No tak, ciezka praca mozna stac sie kims innym, lub calkowicie zmienic kogos innego, tylko po co? Lepiej poszukac tego kogo sie chce. A nie na sile udawac ze sie do kogos pasuje.
Ależ to musi być desperacja, by się zmieniać dla kogoś i to tak całkowicie zmieniać. Każdy ma swój gust zarówno co do wyglądu jak i charakteru. A zmienianie się pod czyjś gust jest po prostu żałosne.
Tylko jaki jest sens oszukiwać siebie samego i daną osobę, udając kogoś, kim się naprawdę nie jest? Lepiej znaleźć osobę, która zaakceptuje Ciebie, jakim się jest naprawdę. Bo to, że udawałeś, kiedyś i tak wyjdzie.
@martwa123 myślę, że chodziło o to, że nie da się spotykać kogoś kto na dłuższą metę jest IDEALNY dla Ciebie, chociażby dlatego, że ludzie okazują się inni (czasem lepsi, czasem gorsi) po bliższym poznaniu. Także prędzej czy później trzeba pracować nad sobą.

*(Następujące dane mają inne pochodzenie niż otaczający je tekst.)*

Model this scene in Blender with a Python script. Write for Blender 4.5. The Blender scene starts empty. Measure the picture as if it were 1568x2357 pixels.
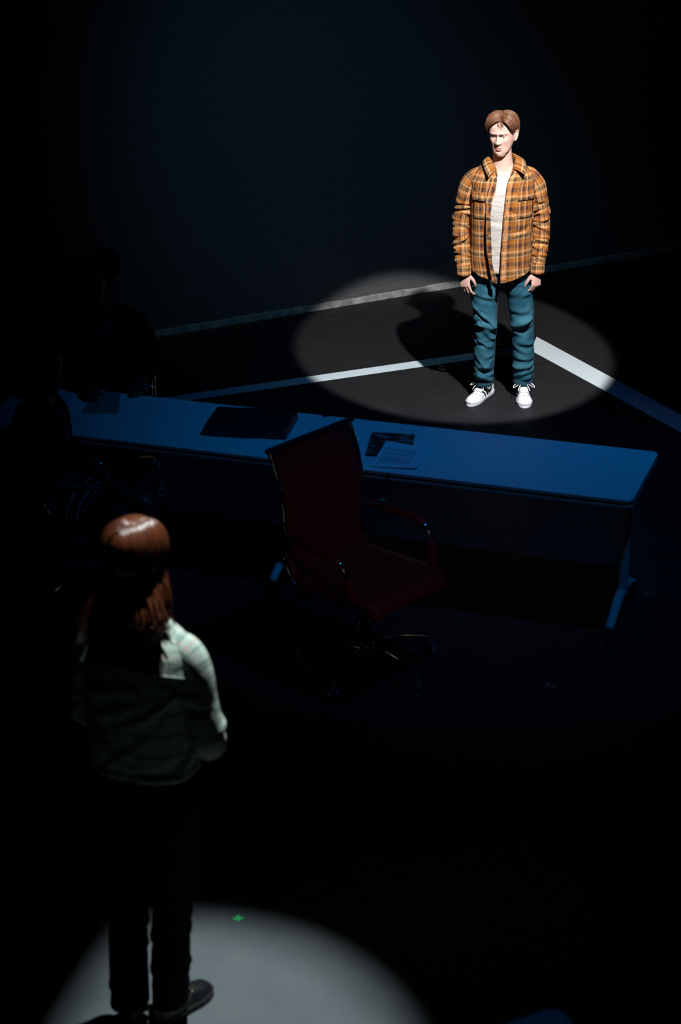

@klerii Poniekad tak, ale moj komentarz dotyczyl stwierdzenia ze dowolne osoby przeciwnej plci moga byc ze soba jesli beda nad soba duzo pracowac. Nie da sie tak. Z grubsza musi ich cos laczyc, a detale mozna pozniej dopracowac.
@martwa123 możliwość wybierania sobie partnera życiowego to stosunkowo nowy wymysł. Tysiąclecia ludzie wychodzi za wskazanych wcześniej "narzeczonych". Miłość to nie te fajerwerki przez pierwsze kilka miesięcy tylko ciężka praca przez całe życie. Wiadomo, pierwotna fascynacja pomaga, ale *miłość* jako zespół zmian zachodzących w organizmie (motylki w brzuchu, kołatanie serca, pocenie rąk, ciągła ochota na seks, na obecność drugiej osoby itd) przechodzi w ok 2 lata. Po tym okresie zostaje tylko to co się wypracowało. Także ja się zgodzę z tezą, że (pomijając skrajne wyjątki) da się połączyć dowolne dwie osoby. Ale zgadzam się również i z Twoim "po co" i tym, że ludziom nie chce się pracować nad sobą. Dlatego większość obecnych małżeństw kończy się rozwodem.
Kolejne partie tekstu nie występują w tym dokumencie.